Moerane said the city was looking towards taking over Eskom-supplied districts in Johannesburg, like Sandton and Soweto.
Meanwhile, according to City Power‘s 15-year Energy Sustainability Strategy, the company will be a cables business that will continue to offer conventional power and encompass distributed energy generating and energy storage facilities as its primary business.
According to the mayor, the The City of Johannesburg energy mix strategy is a long-term plan connected with the GDS 2040, the Joburg Growth and Development Strategy.
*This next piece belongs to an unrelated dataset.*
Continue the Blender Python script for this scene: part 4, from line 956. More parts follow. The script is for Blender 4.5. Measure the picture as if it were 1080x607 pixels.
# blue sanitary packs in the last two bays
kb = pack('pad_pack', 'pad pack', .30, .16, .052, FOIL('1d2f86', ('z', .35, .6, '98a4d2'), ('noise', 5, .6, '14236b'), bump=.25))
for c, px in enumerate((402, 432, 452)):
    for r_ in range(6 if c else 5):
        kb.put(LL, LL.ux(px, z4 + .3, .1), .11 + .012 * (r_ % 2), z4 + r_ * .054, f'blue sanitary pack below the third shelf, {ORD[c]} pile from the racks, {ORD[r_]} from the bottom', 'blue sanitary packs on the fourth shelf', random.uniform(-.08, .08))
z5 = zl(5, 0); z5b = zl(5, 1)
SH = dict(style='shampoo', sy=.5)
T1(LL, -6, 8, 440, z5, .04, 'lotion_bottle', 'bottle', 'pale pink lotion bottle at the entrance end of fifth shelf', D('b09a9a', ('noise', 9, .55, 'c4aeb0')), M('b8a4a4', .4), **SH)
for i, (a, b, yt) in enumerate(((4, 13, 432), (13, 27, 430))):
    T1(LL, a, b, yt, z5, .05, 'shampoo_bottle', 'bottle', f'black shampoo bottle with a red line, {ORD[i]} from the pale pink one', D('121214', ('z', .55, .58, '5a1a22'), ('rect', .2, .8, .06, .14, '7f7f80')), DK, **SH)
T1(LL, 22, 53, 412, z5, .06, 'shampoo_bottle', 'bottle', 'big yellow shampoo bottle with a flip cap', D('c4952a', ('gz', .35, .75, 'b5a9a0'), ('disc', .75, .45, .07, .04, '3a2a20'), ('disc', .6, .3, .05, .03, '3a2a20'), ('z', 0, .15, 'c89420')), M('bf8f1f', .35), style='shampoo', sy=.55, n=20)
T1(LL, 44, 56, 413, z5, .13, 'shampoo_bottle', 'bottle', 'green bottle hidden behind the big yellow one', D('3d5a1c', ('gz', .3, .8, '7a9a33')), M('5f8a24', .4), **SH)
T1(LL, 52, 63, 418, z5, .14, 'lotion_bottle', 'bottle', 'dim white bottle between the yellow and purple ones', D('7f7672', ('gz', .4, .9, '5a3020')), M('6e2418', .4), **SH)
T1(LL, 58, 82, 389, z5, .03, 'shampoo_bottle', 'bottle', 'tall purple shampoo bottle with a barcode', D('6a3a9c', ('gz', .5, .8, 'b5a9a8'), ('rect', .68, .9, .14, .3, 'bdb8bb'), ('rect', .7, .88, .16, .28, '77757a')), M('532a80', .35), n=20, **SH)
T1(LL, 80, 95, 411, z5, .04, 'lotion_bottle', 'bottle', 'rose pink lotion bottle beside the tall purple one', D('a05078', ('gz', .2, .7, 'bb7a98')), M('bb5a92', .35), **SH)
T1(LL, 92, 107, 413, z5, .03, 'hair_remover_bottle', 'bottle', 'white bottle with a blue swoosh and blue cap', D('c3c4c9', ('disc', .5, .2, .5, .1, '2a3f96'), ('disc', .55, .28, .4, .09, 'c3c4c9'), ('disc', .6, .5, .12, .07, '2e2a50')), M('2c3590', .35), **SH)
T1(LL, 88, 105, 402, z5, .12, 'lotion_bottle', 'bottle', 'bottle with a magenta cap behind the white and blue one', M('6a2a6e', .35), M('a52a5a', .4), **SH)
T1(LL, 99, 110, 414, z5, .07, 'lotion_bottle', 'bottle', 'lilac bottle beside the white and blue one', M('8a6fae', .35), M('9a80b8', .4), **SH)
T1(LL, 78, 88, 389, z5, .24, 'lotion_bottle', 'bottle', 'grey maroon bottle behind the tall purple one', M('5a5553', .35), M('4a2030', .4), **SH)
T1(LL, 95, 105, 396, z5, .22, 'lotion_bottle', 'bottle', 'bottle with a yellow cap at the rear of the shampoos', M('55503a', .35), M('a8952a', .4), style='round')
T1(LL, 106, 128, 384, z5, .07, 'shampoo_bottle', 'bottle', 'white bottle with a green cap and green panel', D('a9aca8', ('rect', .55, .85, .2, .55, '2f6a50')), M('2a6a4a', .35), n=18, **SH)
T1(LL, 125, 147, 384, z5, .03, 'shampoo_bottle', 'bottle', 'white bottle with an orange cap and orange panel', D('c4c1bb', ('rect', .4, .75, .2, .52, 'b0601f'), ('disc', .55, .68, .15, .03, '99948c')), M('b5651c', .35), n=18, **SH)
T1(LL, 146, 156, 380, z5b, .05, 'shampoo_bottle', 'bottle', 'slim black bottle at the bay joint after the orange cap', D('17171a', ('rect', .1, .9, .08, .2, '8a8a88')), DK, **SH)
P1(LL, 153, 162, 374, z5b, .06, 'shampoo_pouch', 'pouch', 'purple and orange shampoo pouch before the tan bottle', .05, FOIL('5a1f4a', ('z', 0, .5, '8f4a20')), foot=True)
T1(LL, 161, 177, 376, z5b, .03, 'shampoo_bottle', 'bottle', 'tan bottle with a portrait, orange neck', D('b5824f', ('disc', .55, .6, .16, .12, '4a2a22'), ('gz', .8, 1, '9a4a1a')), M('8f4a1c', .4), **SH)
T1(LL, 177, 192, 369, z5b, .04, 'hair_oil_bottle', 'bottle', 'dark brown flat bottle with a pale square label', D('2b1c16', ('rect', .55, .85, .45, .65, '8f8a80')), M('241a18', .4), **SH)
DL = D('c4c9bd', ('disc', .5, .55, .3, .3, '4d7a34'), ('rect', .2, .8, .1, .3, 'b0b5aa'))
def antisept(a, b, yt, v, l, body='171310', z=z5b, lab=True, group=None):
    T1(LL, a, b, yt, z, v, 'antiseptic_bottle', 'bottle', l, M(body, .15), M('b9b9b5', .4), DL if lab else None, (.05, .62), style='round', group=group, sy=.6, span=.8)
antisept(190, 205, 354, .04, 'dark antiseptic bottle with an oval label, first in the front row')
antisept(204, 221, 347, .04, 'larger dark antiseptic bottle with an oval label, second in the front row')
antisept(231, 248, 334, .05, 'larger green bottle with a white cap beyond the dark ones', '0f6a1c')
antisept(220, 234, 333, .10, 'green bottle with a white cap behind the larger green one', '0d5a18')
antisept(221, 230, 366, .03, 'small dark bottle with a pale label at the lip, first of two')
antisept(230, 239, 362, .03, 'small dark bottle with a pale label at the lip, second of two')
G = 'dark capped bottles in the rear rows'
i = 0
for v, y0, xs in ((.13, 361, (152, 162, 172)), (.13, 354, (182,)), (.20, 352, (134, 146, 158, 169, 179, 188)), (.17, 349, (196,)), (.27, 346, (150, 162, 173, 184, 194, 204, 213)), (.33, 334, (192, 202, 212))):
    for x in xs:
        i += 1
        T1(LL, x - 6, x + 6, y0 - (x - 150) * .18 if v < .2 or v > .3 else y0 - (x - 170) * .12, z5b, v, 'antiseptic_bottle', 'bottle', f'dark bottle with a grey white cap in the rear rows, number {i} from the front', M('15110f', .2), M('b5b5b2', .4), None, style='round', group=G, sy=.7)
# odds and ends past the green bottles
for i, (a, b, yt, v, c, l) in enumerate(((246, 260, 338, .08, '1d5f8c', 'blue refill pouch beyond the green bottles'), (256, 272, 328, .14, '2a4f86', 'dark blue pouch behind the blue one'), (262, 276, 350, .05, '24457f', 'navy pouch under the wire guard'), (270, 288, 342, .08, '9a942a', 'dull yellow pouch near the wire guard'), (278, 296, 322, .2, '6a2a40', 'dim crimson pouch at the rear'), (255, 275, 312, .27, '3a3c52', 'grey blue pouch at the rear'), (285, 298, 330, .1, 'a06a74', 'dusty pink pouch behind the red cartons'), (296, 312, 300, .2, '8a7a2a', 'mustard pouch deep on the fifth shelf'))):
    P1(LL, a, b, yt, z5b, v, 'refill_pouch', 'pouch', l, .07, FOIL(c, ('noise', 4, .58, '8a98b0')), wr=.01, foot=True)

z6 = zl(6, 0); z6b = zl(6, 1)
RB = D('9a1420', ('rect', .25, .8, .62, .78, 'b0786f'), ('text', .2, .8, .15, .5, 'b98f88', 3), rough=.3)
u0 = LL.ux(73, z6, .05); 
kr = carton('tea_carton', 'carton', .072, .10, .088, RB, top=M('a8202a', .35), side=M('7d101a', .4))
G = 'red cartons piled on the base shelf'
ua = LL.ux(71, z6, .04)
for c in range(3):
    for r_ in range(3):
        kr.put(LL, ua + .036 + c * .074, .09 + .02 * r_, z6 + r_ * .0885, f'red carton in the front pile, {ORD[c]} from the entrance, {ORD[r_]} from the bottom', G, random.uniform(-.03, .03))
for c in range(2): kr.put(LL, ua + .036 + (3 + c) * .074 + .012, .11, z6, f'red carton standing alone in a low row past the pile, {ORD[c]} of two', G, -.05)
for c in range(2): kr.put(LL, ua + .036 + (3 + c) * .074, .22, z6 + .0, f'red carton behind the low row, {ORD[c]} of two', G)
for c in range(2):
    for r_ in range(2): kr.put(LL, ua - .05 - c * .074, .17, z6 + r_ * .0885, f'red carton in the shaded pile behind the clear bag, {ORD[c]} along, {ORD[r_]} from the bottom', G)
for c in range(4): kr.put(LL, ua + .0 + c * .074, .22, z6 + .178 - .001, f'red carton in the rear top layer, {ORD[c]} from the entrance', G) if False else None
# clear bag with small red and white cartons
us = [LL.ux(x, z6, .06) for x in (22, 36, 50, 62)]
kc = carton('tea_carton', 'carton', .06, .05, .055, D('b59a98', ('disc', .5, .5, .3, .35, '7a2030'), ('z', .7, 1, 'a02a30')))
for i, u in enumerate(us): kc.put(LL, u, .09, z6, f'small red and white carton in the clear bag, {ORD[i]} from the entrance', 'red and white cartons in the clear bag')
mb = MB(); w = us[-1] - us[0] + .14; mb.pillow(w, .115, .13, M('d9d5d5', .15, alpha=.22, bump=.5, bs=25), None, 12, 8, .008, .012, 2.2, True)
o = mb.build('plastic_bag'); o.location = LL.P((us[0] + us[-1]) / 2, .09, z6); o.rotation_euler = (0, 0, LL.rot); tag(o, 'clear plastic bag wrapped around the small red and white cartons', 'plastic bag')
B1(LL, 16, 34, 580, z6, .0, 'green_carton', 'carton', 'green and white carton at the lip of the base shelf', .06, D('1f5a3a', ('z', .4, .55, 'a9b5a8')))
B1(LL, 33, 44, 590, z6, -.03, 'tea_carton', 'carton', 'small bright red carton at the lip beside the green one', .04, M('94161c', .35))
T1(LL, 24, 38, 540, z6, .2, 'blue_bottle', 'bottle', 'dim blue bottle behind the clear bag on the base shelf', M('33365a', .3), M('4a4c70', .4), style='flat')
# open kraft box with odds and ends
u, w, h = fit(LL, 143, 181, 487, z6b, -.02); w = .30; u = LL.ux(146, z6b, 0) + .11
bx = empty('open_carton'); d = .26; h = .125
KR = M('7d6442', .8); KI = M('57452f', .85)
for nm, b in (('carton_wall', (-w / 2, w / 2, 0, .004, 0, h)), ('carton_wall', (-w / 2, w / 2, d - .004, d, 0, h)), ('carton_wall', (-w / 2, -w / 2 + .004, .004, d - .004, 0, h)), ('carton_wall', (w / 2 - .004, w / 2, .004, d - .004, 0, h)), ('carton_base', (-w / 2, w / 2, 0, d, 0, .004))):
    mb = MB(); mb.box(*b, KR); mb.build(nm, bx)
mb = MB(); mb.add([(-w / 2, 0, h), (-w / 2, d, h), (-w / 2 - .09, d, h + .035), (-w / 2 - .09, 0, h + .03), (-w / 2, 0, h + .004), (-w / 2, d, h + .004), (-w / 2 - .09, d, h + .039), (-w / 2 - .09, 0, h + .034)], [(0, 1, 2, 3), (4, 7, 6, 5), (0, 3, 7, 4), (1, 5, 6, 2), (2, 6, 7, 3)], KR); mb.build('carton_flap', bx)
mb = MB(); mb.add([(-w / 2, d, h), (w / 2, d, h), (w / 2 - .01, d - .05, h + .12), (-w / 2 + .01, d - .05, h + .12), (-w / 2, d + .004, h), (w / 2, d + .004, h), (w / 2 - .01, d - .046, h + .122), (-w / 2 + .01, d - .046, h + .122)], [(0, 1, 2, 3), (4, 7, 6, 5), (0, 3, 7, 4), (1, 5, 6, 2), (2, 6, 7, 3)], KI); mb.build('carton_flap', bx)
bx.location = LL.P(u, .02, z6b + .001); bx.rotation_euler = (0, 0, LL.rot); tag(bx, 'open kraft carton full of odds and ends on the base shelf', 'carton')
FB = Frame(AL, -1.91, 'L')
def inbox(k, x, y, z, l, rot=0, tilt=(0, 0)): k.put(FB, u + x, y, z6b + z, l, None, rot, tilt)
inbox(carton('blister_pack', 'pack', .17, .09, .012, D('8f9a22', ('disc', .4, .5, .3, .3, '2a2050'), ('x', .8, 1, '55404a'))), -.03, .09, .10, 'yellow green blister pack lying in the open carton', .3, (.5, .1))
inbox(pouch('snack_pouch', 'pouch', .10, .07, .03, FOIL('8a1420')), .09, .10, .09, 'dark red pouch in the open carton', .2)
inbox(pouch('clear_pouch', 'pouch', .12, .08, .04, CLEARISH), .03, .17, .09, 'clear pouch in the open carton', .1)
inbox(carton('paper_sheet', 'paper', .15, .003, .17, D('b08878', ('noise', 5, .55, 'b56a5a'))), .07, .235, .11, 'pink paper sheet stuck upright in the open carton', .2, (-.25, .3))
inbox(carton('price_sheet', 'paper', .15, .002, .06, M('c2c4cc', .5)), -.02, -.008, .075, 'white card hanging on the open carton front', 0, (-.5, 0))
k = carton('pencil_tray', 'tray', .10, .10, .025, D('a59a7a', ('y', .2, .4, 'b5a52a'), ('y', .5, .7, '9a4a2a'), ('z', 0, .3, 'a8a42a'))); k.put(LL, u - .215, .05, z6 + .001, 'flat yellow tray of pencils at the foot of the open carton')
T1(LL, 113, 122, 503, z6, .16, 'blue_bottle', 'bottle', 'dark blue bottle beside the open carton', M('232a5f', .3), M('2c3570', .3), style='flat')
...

It also aligns with the city’s Climate Action Plan, which seeks to produce at least 35% of its electricity from renewable sources by 2030.
Call for bids to meet the City of Johannesburg energy mix strategy
With the release of an official public call for bids from independent power providers, the new alternative energy mix plan will get underway by the end of this week.
It will use a different alternative energy mix, with 200 MW of solar PV farms and rooftop suppliers; 200 MW of private PV electricity generation on the grid via wheeling and trading with customers; 50 MW of gas-powered electricity generation; and 25 MW of capacity from waste-to-energy opportunities at the Robinson Deep landfill site.
This puts the city on track to meet its goal of supplying 35% of Johannesburg’s electricity from renewable and greener sources by 2030.
This implies the city will lower its reliance on Eskom for generating capacity by up to 15%, reducing the likelihood of Eskom’s programmed load-shedding. Moerane went on to say that the additional alternative sources’ capacity will, without a doubt, free Johannesburg from load-shedding in the near future.
In addition, the city is actively seeking alternative creative solutions, such as the development of power plants with a capacity of up to 100 MW, as called for in Schedule 2 of the Electricity Regulation Act.
City Power has invested R10 billion in 14 significant projects to achieve a cleaner energy-generating mix, all of which are in line with the city’s energy policy, the approved Integrated Resource Plan, and the National Development Plan.
According to the MMC for Environmental Infrastructure Services, the new energy mix policy will ensure that everyone in the city, even the impoverished, has access to inexpensive power.